I finished the shit out of the project. At
every stage, when I didn't know how to do something, inspiration made me
figure out how to do it. And when the end had arrived, and the book was finally
printed (funded by yours truly -- sadly, inspiration doesn't pay for printing),
I held a copy of it in my hands and sobbed with an aching heart, because it was
over. Suddenly the force that had possessed me for 18 months and made me do
this thing was just gone. I'm now left with a finished project that I'm
immensely proud of, whether it's good or bad. But I can't take full
responsibility for it.
And it's to the source of that force -- inspiration
-- that Bowie's final album took me. Because it helped me to understand that
the place where inspiration comes from is the same place our energy goes when
we eventually shed our corporeal containers. You can call it Home, you can call it Heaven, you can call it
Tralfamadore. You can call it Quantum Universe Quadrant 56. I don't really have
a name for it.
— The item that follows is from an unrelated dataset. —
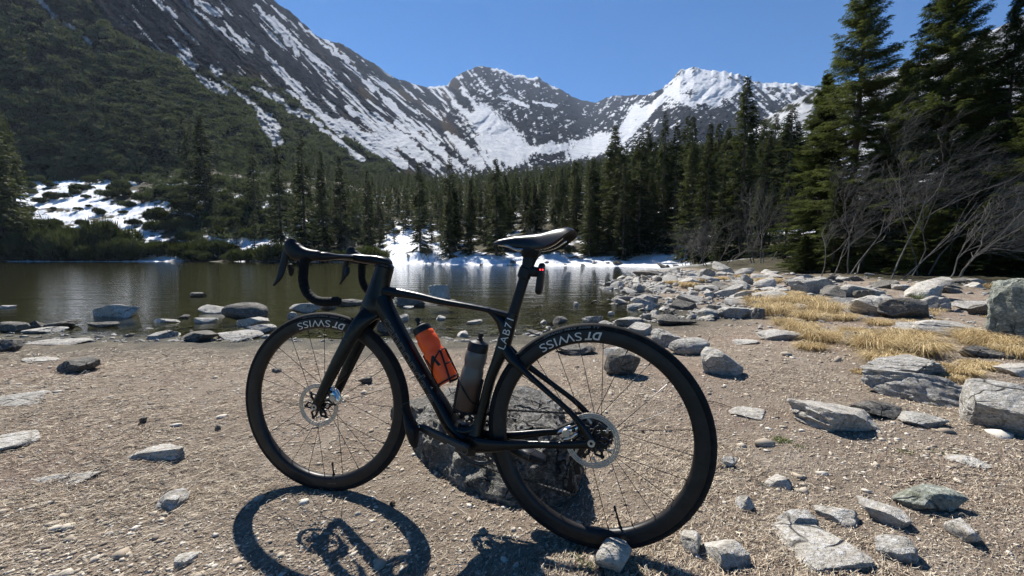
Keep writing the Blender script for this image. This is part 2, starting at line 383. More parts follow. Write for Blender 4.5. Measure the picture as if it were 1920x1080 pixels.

But we are all connected to it.
We go there in our dreams, and it comes to
us when we're not expecting it. But its ephemeral nature means we don't get to
hold on to it. At least not while we're here. Still this vast pool of energy...
particles... concepts is available to all of us. That thing you made, whether
it was a song, painting, a house, a meal, a business, a birthday card, a
software application, or a hand-knit sweater... Regardless of how it turned
out, if you felt compelled to make it, then it came from the same place as the
greatest things that were ever made.
Yes, it's a coincidence that I named my
publishing imprint Plaidstar when Bowie named his final album Blackstar, and that both feature an image of a single large star. But I
feel honoured to have been touched by the same force that made both things come
into existence. I'm heartened by that idea, and I feel like I have Bowie to thank for helping me find it.